I Loved this offered by fellow OU Student.

Mind maps can be such twaddle.

For a few days I taught Tony Burzan in Secondary Schools; the best mind map wasn’t a mind map at all, it was a football field.

I was not invited to continue with my efforts to teach memory tricks and cheats after that my second only effort to occupy 40 Year 9s.

Another blog, another day …

An eventful seven hours or so. Despite the need for an essay plan, bullet points or an ordered list.

I tried to write a TMA from a mind map and got myself as ludicrously tied in knots as it is with unlinked threads and a failure to group the content; a Venn Diagram would have worked better. Which is a point as applicable to the software that creates these things, know your tools and choices and make them. Sometimes the old, simple ways work best. Essays and assignments, like a narrative, are linear.

My A’ level Geography teacher Mr D.Rhodes of the Newcastle R.G.S had the best approach.

An essay should look like a flower

  • six petals = six ideas
  • the stamen = the topic
  • the stem = the introduction and conclusion.

A shorthand doodle at the end of an essay would often feature such a flower with ONE huge leaf until I got the picture. It must have worked; how else did I get into Oxford?

An essay plan or treatment, unlike a mind-map, requires effort, concentration and thought.

2 responses to “Six ways to debunk the mindmap in favour of the essay plan”
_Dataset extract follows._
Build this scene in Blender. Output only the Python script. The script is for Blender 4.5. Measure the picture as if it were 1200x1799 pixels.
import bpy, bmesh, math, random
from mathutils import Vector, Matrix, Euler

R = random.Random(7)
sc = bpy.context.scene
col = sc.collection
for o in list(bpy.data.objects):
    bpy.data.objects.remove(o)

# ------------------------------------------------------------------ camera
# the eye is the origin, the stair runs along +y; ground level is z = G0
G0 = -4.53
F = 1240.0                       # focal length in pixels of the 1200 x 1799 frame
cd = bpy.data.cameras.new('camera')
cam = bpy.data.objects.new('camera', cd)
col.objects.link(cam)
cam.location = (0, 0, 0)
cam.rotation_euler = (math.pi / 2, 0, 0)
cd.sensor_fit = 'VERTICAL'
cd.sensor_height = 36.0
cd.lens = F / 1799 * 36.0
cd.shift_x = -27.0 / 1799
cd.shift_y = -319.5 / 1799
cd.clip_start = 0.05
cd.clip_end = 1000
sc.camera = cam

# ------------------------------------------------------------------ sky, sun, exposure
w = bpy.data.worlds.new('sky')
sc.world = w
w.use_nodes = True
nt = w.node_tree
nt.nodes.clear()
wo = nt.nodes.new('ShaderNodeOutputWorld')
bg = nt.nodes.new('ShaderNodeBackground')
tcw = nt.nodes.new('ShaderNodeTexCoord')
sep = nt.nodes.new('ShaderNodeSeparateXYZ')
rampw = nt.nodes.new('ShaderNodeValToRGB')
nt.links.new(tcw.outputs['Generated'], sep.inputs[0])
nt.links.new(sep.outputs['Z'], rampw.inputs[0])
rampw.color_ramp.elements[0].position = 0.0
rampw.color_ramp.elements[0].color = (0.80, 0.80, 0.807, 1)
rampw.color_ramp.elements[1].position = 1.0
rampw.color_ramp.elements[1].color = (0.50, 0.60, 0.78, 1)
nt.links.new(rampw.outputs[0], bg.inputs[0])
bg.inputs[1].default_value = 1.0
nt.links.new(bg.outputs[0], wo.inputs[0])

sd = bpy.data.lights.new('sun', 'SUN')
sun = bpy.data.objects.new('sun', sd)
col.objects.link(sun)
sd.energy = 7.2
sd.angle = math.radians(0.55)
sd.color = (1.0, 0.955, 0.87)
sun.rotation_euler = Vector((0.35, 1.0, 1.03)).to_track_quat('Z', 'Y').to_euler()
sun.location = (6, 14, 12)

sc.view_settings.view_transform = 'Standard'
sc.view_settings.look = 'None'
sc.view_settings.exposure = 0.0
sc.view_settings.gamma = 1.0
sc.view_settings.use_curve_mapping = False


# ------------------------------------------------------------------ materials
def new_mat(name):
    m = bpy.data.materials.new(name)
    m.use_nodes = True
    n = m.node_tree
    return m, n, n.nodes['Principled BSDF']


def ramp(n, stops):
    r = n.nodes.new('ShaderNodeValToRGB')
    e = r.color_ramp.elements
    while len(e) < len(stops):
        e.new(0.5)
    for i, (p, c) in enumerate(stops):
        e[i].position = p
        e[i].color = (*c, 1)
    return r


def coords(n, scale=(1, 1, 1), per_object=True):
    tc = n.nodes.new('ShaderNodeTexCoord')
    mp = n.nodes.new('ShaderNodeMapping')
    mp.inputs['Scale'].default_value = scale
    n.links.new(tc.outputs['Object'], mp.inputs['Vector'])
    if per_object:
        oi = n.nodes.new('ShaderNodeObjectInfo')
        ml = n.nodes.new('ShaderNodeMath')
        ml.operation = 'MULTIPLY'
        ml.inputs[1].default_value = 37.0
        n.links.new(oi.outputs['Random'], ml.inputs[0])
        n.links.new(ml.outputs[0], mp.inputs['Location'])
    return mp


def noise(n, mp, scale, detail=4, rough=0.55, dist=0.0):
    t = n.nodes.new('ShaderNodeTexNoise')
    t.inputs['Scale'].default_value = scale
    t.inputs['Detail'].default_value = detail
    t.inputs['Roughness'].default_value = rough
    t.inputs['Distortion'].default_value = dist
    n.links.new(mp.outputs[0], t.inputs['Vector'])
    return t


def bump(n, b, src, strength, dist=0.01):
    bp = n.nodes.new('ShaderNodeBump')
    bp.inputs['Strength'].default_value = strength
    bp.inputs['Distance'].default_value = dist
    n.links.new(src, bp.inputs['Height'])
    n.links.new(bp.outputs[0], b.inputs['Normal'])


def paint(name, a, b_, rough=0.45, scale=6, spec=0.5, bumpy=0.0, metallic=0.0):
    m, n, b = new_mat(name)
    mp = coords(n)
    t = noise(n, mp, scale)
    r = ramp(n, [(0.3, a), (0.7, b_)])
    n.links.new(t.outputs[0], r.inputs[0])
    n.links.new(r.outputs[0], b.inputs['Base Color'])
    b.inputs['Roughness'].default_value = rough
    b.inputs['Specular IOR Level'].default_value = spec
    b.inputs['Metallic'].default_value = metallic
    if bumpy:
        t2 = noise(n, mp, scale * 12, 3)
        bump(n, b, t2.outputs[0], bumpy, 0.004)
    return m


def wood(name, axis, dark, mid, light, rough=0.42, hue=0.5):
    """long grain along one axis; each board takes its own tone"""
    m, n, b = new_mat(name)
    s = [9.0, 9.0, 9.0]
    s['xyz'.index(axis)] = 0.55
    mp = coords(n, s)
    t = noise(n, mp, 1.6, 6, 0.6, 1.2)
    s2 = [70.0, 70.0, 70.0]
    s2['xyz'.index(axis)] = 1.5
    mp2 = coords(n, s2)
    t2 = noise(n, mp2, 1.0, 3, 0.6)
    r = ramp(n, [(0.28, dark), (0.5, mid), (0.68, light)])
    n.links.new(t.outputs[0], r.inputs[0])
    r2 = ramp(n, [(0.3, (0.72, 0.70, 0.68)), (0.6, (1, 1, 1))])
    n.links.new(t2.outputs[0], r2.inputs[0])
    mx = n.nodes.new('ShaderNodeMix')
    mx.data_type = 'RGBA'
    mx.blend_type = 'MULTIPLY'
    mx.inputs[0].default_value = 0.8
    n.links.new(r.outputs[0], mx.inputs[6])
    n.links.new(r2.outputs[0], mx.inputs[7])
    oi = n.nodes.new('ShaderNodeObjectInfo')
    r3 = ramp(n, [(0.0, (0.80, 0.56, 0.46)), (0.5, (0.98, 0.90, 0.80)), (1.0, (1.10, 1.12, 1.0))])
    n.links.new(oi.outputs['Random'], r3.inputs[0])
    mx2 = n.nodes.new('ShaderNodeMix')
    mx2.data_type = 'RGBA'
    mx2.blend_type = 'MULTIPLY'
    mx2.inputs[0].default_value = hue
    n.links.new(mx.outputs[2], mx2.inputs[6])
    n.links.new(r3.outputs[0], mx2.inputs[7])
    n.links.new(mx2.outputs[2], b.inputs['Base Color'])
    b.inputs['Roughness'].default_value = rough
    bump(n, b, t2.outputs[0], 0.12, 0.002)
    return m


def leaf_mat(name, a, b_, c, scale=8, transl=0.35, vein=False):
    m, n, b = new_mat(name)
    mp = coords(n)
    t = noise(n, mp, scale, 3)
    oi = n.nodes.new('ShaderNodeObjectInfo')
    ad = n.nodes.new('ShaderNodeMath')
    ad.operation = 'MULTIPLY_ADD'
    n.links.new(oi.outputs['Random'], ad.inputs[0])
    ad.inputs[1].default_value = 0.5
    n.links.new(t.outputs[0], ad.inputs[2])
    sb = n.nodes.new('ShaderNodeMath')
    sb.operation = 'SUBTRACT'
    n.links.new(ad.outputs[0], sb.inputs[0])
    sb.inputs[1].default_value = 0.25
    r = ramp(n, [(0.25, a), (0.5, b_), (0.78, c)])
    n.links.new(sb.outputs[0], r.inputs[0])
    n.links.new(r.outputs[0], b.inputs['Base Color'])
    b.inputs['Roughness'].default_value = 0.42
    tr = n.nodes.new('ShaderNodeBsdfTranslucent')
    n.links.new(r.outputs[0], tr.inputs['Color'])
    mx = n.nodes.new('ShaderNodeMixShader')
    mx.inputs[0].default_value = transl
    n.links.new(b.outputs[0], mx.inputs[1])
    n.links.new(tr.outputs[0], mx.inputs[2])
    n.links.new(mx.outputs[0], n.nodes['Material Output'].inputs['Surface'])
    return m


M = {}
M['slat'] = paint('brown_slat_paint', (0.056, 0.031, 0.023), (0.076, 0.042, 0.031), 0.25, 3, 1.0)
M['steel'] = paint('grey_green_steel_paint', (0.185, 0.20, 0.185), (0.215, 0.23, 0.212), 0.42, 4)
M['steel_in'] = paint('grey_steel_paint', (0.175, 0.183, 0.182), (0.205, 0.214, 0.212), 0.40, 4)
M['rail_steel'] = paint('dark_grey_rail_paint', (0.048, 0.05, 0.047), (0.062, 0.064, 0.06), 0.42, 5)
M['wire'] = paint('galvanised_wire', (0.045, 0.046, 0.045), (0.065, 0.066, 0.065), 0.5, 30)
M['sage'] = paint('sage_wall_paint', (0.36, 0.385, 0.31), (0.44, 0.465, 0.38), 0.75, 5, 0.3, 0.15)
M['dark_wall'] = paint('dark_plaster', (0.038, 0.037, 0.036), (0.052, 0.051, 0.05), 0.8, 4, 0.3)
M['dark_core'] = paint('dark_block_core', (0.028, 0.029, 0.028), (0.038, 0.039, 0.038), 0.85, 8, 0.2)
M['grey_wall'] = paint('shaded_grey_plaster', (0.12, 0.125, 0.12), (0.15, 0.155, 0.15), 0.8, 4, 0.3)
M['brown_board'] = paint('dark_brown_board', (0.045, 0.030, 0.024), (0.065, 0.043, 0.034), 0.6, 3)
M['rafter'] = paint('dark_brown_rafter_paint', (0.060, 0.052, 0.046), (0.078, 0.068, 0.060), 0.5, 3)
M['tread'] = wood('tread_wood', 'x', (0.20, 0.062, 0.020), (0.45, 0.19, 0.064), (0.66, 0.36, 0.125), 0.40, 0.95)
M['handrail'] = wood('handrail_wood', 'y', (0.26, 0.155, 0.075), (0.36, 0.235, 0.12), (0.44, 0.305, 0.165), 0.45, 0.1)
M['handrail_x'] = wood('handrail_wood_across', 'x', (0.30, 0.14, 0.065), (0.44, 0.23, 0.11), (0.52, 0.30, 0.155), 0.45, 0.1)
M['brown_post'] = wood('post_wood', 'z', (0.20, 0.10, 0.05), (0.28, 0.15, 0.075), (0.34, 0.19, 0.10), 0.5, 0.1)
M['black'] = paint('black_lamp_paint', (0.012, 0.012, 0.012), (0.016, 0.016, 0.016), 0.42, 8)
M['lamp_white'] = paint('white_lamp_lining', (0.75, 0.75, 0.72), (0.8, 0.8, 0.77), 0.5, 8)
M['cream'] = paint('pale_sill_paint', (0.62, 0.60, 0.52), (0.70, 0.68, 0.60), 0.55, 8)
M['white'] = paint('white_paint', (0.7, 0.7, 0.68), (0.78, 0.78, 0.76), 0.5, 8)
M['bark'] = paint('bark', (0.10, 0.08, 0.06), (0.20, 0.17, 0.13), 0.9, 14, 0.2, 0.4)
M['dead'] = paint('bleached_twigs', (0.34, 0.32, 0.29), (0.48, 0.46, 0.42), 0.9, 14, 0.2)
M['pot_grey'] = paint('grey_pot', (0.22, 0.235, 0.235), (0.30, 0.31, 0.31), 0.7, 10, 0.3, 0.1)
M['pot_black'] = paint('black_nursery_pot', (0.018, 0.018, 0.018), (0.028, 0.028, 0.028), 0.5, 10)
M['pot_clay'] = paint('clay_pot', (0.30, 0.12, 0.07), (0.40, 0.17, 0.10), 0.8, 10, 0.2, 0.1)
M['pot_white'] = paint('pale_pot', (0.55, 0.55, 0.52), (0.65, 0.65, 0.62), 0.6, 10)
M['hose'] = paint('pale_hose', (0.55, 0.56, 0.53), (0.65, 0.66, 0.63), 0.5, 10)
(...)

  1. Jonathan, I do like this assessment of mind maps – they seem great as brain dumps, but you still have to structure what is in your mind. So a good tool for those who have so many words in their head that they don’t know where to start. And following that brain dump exercise up with the idea of the flower with six petals is perfect. I wish someone had told me that a few years ago when I had to write essays for my Masters degree. Professor Hammersley still remembers the trouble I had to write essays.

    1. Trouble is I just winged it with the mind map for a TMA; never again. Professionally as a writer I am always meticulous about structure from synopsis to treatment to first, second, third and final drafts; this is how I will write the ECA that is due at the end of September. Thanks for stopping by. Jonathan.